### The request:
All the data should be repeated exactly. Any image in it is left out.
# # # # #
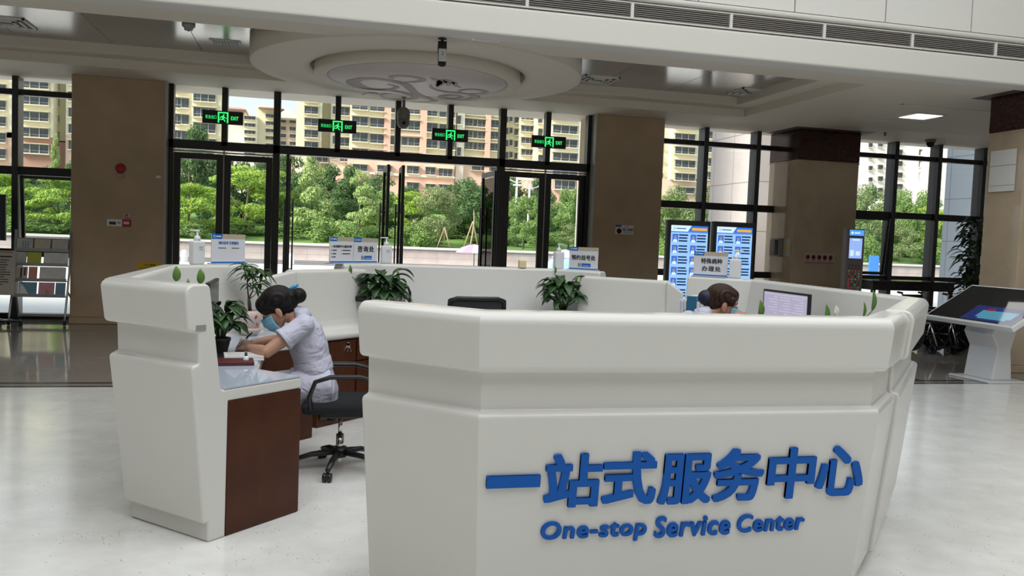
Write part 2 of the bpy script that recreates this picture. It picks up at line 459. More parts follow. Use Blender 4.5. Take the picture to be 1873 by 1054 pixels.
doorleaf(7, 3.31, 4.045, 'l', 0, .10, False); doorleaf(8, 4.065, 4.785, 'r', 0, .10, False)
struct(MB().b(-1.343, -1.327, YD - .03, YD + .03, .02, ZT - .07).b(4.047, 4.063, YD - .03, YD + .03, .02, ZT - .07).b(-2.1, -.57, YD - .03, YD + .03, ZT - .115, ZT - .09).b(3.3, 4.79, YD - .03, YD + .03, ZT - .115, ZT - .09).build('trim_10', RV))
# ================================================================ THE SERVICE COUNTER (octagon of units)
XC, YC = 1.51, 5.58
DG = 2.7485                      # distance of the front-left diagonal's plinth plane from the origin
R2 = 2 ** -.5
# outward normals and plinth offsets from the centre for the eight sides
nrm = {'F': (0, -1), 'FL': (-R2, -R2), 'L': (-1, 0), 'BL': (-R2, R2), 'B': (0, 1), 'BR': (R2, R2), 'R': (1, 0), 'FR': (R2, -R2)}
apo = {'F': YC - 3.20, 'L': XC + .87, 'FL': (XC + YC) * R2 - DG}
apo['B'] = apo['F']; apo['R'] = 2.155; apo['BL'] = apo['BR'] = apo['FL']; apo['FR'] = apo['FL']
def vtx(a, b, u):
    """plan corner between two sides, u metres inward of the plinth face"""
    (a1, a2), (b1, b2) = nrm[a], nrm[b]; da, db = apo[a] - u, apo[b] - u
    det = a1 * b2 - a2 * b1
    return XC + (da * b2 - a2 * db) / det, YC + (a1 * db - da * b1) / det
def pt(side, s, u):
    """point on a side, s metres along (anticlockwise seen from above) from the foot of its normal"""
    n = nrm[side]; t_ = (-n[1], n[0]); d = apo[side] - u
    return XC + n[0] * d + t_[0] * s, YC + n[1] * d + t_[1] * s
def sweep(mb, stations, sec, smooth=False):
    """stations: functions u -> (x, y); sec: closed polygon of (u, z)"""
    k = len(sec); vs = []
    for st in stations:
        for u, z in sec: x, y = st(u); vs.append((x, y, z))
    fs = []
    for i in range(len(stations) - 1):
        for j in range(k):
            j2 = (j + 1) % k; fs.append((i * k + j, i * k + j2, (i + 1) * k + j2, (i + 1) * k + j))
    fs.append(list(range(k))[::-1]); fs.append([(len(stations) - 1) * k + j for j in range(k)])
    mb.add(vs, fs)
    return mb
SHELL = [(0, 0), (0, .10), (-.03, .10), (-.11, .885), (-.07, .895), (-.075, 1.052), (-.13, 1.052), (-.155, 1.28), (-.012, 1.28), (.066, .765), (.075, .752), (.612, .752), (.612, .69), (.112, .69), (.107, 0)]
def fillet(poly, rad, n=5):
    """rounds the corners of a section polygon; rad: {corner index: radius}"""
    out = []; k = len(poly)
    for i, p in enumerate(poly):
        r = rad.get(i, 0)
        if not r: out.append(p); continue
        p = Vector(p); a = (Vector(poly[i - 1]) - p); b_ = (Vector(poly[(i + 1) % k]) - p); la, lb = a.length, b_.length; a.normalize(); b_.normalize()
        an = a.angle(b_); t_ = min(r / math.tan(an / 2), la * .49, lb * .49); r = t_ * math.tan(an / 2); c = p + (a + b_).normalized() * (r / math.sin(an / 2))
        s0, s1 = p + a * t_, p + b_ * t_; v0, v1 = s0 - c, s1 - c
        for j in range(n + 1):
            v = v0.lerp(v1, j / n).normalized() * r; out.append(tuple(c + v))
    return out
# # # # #
### Answer in full:
Write part 2 of the bpy script that recreates this picture. It picks up at line 459. More parts follow. Use Blender 4.5. Take the picture to be 1873 by 1054 pixels.
doorleaf(7, 3.31, 4.045, 'l', 0, .10, False); doorleaf(8, 4.065, 4.785, 'r', 0, .10, False)
struct(MB().b(-1.343, -1.327, YD - .03, YD + .03, .02, ZT - .07).b(4.047, 4.063, YD - .03, YD + .03, .02, ZT - .07).b(-2.1, -.57, YD - .03, YD + .03, ZT - .115, ZT - .09).b(3.3, 4.79, YD - .03, YD + .03, ZT - .115, ZT - .09).build('trim_10', RV))
# ================================================================ THE SERVICE COUNTER (octagon of units)
XC, YC = 1.51, 5.58
DG = 2.7485                      # distance of the front-left diagonal's plinth plane from the origin
R2 = 2 ** -.5
# outward normals and plinth offsets from the centre for the eight sides
nrm = {'F': (0, -1), 'FL': (-R2, -R2), 'L': (-1, 0), 'BL': (-R2, R2), 'B': (0, 1), 'BR': (R2, R2), 'R': (1, 0), 'FR': (R2, -R2)}
apo = {'F': YC - 3.20, 'L': XC + .87, 'FL': (XC + YC) * R2 - DG}
apo['B'] = apo['F']; apo['R'] = 2.155; apo['BL'] = apo['BR'] = apo['FL']; apo['FR'] = apo['FL']
def vtx(a, b, u):
    """plan corner between two sides, u metres inward of the plinth face"""
    (a1, a2), (b1, b2) = nrm[a], nrm[b]; da, db = apo[a] - u, apo[b] - u
    det = a1 * b2 - a2 * b1
    return XC + (da * b2 - a2 * db) / det, YC + (a1 * db - da * b1) / det
def pt(side, s, u):
    """point on a side, s metres along (anticlockwise seen from above) from the foot of its normal"""
    n = nrm[side]; t_ = (-n[1], n[0]); d = apo[side] - u
    return XC + n[0] * d + t_[0] * s, YC + n[1] * d + t_[1] * s
def sweep(mb, stations, sec, smooth=False):
    """stations: functions u -> (x, y); sec: closed polygon of (u, z)"""
    k = len(sec); vs = []
    for st in stations:
        for u, z in sec: x, y = st(u); vs.append((x, y, z))
    fs = []
    for i in range(len(stations) - 1):
        for j in range(k):
            j2 = (j + 1) % k; fs.append((i * k + j, i * k + j2, (i + 1) * k + j2, (i + 1) * k + j))
    fs.append(list(range(k))[::-1]); fs.append([(len(stations) - 1) * k + j for j in range(k)])
    mb.add(vs, fs)
    return mb
SHELL = [(0, 0), (0, .10), (-.03, .10), (-.11, .885), (-.07, .895), (-.075, 1.052), (-.13, 1.052), (-.155, 1.28), (-.012, 1.28), (.066, .765), (.075, .752), (.612, .752), (.612, .69), (.112, .69), (.107, 0)]
def fillet(poly, rad, n=5):
    """rounds the corners of a section polygon; rad: {corner index: radius}"""
    out = []; k = len(poly)
    for i, p in enumerate(poly):
        r = rad.get(i, 0)
        if not r: out.append(p); continue
        p = Vector(p); a = (Vector(poly[i - 1]) - p); b_ = (Vector(poly[(i + 1) % k]) - p); la, lb = a.length, b_.length; a.normalize(); b_.normalize()
        an = a.angle(b_); t_ = min(r / math.tan(an / 2), la * .49, lb * .49); r = t_ * math.tan(an / 2); c = p + (a + b_).normalized() * (r / math.sin(an / 2))
        s0, s1 = p + a * t_, p + b_ * t_; v0, v1 = s0 - c, s1 - c
        for j in range(n + 1):
            v = v0.lerp(v1, j / n).normalized() * r; out.append(tuple(c + v))
    return out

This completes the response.